How can this guy be president? He hates NASCAR and babies. He reads books. He consults intelligent people when he wants good insight. He speaks in complete sentences. We want doers and deciders, not thinkers and, uh, undeciders, Barry.

It's nothing new in American politics. Archaeologists have just unearthed documents that reveal similar accusations took place in the great Lincoln Douglas debates of 1858.

Douglas: This lanky man is just another vacuous, Johnny Come Lately celebrity. He's no different than that opinionated hussy of yesteryear, Dolly Madison (Note to readers: it was difficult to find a suitable 19th century comparison to Britney Spears. Dolly will have to do.).

Lincoln: You know what they're saying. He's got a funny sounding name. He doesn't look like those other presidents on wooden nickels, or whatever we're using for currency nowadays.

Douglas: Bomb, bomb, bomb, bomb Missouri!

Lincoln: Have you seen the price of buttermilk lately?

Douglas: Buttermilk? Elitist!

Well, folks, history repeats itself.

In case you've been living under a poli-rock for the last week, JMac's crew unveiled this gem:


Others, like the folks at Progressive Accountability (work on that name), counterattacked with this ad. It speaks louder but it isn't very funny.

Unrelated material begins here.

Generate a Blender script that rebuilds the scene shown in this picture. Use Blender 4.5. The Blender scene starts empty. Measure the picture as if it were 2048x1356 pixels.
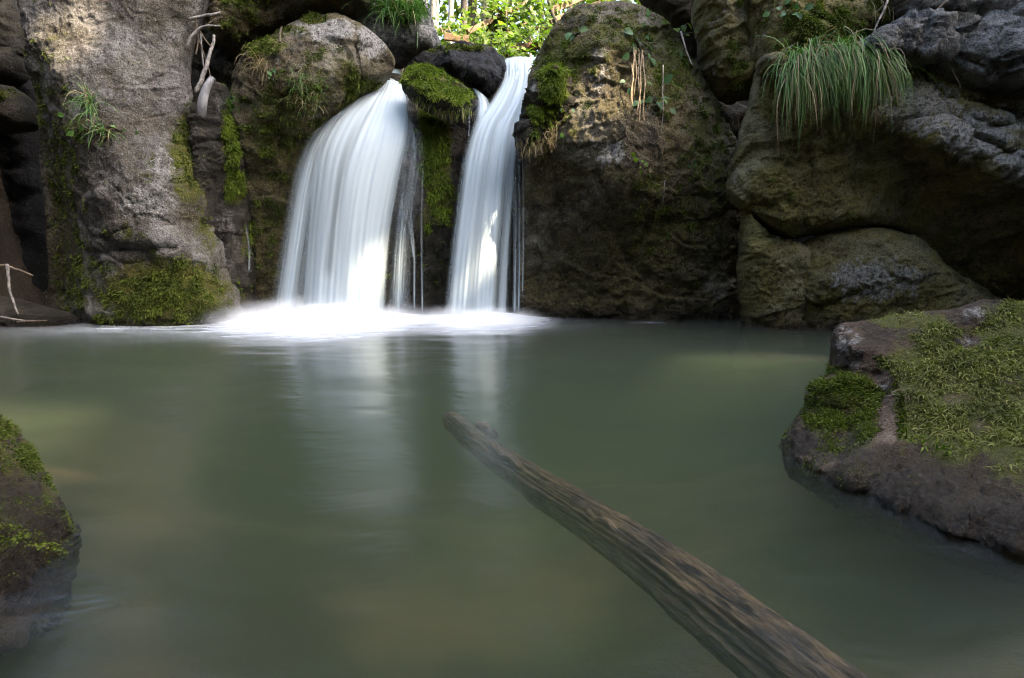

Britney and Paris were just the beginning. Race reared its head into the campaign on Wednesday, when Barack spoke in Missouri and, a bit later in the day, JMac accused the jedi of playing the ol' race card.

Saddened that JMac, the once noble maverick, has gone so low? WVPC is too. However, it might be the only way he can win. While many predicted that these tactics would backfire, the jedi's camp already said they did.

Get ready for more of the same, WVPC nation. Mudslinging. Feces flicking. Turd tossing. The good discourse is over, as are the decent metaphors for throwing proverbial insults in the form of human waste.

We try to avoid partisan jabs on this site (oh, who are we kidding), but, John, you drove us to them. 2000 was a long time ago, you desperate old man.